• What you need to do: Starting from the top of the material, restate each line exactly until the line that contains "DZ = HC - EYE", which is also copied. Pictures are excluded.

• Source data:
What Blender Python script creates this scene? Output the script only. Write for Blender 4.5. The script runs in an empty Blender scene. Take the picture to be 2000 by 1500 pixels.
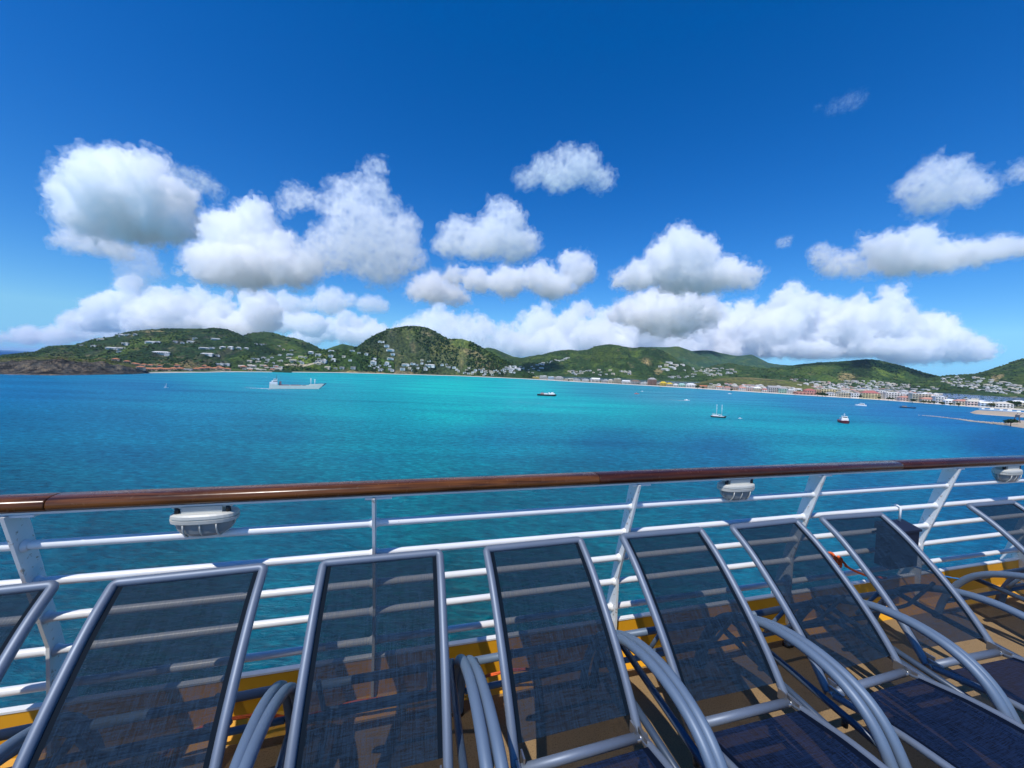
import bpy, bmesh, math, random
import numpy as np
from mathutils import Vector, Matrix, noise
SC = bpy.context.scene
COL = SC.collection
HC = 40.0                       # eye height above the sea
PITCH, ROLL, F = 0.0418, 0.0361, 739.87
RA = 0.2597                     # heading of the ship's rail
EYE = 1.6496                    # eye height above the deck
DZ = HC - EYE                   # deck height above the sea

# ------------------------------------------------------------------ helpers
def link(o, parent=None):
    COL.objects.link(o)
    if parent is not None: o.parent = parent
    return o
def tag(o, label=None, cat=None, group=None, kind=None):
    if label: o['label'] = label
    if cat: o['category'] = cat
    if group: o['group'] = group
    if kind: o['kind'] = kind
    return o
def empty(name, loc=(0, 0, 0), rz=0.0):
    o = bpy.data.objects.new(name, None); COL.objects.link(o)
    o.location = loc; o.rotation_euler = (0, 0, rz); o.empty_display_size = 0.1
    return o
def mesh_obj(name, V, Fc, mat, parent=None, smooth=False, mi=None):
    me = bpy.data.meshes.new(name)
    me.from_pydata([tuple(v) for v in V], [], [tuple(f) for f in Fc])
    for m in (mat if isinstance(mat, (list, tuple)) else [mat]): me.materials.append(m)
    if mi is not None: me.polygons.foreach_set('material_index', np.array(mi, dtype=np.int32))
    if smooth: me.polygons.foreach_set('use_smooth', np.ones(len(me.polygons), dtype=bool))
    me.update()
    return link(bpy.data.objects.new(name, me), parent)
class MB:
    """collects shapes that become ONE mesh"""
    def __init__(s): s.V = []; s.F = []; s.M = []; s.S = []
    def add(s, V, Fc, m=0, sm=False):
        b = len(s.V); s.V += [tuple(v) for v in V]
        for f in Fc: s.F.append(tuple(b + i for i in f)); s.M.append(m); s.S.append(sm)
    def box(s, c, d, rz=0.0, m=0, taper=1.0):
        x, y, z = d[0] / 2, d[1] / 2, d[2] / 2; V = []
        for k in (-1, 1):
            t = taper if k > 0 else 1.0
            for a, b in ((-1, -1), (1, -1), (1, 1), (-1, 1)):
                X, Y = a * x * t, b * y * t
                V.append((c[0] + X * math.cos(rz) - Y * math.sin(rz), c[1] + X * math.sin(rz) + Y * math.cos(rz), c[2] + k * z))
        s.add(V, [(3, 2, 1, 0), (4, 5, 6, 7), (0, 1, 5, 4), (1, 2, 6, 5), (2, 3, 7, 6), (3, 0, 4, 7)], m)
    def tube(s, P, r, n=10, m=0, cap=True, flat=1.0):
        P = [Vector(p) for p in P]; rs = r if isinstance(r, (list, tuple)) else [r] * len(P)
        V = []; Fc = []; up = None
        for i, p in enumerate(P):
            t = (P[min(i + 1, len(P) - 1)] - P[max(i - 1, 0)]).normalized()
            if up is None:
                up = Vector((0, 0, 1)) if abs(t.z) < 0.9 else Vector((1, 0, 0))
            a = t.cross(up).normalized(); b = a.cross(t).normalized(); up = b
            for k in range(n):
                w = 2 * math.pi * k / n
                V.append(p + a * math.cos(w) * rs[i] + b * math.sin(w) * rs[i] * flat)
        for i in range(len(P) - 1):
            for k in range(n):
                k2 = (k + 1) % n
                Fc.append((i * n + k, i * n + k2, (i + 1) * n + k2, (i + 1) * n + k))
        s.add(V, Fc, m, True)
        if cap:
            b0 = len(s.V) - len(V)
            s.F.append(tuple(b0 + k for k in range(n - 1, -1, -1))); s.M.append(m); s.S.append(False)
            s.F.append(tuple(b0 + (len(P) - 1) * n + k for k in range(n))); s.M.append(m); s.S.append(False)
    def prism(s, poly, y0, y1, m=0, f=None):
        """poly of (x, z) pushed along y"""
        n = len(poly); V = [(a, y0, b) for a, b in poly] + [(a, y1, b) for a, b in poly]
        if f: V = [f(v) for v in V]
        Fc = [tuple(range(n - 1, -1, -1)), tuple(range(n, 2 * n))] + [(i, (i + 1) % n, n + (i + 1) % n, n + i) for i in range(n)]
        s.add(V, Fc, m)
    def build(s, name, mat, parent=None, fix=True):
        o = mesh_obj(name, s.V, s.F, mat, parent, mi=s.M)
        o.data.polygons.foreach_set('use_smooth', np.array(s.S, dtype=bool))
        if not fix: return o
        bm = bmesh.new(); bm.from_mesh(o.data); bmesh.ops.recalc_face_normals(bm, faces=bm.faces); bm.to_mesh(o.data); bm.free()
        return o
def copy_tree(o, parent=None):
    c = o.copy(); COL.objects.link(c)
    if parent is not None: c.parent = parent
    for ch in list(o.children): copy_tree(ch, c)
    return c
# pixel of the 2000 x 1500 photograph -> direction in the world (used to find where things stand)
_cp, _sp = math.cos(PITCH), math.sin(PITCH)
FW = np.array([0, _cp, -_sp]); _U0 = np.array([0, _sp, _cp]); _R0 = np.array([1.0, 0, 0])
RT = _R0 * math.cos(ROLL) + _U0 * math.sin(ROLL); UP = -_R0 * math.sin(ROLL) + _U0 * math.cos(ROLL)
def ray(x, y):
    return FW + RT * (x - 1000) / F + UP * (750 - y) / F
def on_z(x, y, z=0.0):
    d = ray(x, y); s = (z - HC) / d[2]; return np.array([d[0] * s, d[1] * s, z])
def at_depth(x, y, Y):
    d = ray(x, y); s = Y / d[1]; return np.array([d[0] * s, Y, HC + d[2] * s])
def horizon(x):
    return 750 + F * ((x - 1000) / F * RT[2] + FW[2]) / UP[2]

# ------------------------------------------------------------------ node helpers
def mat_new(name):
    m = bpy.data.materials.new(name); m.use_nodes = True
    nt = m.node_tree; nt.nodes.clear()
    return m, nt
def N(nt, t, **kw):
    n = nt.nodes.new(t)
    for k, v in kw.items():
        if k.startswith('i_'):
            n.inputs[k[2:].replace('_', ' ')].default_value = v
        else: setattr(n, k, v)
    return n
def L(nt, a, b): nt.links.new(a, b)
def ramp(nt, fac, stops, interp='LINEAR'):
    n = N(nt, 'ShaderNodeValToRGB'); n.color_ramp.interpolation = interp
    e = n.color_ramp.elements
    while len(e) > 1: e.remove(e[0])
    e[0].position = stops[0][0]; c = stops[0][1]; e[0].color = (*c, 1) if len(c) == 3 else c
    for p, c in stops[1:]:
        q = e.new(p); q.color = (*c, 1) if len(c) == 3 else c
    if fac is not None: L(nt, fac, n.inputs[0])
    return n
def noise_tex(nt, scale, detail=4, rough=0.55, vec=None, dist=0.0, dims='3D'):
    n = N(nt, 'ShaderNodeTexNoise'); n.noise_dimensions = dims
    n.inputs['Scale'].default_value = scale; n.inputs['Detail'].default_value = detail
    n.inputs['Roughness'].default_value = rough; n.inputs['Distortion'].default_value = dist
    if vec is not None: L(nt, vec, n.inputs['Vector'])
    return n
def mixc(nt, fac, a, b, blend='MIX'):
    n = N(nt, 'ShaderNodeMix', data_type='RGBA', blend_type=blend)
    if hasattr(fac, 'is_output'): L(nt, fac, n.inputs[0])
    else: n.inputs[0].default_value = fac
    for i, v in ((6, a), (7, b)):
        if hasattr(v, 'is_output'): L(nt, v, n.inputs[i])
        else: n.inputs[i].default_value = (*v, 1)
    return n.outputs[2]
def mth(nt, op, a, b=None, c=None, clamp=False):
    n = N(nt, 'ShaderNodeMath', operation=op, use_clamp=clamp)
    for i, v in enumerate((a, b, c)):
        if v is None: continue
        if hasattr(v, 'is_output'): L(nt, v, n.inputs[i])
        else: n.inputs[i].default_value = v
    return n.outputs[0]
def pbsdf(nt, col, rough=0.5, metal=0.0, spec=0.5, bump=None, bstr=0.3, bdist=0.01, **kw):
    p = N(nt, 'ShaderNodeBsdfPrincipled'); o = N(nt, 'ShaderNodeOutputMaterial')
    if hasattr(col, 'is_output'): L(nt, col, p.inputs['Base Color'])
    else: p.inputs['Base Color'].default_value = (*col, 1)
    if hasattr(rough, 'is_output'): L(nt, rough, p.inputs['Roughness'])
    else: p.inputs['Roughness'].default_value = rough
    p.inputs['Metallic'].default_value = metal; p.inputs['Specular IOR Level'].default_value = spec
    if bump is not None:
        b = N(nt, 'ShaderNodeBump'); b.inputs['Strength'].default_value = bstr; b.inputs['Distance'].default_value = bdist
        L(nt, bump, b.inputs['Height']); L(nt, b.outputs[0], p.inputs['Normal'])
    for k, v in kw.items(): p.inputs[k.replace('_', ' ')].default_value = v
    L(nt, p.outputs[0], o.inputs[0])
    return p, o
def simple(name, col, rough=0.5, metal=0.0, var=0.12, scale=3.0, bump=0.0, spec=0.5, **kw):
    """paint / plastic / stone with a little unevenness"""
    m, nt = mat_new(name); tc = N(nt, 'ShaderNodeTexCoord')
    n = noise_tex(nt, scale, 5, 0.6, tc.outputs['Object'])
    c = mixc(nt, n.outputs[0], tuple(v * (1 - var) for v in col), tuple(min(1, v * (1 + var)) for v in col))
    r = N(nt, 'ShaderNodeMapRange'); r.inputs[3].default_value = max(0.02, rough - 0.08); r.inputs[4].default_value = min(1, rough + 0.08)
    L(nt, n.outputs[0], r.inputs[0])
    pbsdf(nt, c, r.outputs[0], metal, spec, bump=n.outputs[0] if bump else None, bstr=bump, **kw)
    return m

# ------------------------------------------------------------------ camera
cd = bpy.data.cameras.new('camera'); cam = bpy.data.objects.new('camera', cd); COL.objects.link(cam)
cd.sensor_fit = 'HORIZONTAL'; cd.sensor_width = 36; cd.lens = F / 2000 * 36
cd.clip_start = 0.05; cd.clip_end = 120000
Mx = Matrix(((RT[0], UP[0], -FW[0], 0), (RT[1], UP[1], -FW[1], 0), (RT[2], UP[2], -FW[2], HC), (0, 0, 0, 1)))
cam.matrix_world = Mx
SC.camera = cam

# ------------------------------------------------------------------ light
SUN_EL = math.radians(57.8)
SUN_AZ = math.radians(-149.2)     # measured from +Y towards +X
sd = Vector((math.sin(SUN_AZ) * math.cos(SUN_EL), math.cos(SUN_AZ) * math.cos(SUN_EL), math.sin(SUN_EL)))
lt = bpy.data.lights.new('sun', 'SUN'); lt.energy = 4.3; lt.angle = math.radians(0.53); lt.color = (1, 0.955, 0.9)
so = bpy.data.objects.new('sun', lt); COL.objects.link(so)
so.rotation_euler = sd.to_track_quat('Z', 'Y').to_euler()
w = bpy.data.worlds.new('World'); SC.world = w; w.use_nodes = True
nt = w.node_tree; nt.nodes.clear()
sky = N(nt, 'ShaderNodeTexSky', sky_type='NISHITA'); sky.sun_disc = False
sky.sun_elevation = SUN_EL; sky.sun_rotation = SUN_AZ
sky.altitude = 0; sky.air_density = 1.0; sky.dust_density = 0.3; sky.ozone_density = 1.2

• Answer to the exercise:
What Blender Python script creates this scene? Output the script only. Write for Blender 4.5. The script runs in an empty Blender scene. Take the picture to be 2000 by 1500 pixels.
import bpy, bmesh, math, random
import numpy as np
from mathutils import Vector, Matrix, noise
SC = bpy.context.scene
COL = SC.collection
HC = 40.0                       # eye height above the sea
PITCH, ROLL, F = 0.0418, 0.0361, 739.87
RA = 0.2597                     # heading of the ship's rail
EYE = 1.6496                    # eye height above the deck
DZ = HC - EYE                   # deck height above the sea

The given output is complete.